#### GIVEN REQUEST
Copy the first line of the material below and every later line through the line containing "SC = bpy.context.scene", without any other output.

** start DATA EXCERPT **

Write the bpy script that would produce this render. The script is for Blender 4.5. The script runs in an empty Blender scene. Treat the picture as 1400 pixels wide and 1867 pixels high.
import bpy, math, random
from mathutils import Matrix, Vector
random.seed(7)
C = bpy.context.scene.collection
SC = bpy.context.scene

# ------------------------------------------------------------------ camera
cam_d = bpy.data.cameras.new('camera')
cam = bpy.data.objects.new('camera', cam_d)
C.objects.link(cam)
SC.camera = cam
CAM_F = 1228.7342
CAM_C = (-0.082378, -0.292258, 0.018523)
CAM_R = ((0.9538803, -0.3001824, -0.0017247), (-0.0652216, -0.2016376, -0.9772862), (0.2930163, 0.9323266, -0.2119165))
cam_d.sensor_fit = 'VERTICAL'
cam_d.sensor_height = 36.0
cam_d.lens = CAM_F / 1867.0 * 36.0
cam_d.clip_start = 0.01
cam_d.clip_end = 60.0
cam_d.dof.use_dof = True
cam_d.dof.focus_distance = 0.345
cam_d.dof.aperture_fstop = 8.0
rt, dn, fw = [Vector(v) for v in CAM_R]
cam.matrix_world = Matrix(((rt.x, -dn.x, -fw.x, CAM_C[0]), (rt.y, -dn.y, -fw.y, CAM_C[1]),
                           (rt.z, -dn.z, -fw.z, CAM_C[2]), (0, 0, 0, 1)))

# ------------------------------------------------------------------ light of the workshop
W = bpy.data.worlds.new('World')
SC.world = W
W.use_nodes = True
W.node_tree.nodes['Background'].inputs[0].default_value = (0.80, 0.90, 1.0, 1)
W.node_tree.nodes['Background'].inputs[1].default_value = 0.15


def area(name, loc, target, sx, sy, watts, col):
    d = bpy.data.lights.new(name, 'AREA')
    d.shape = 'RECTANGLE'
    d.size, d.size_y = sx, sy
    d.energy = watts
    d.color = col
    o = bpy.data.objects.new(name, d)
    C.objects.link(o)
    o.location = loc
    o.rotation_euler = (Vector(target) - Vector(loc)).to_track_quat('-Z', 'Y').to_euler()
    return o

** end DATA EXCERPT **

#### SOLUTION FOR THIS TASK
Write the bpy script that would produce this render. The script is for Blender 4.5. The script runs in an empty Blender scene. Treat the picture as 1400 pixels wide and 1867 pixels high.
import bpy, math, random
from mathutils import Matrix, Vector
random.seed(7)
C = bpy.context.scene.collection
SC = bpy.context.scene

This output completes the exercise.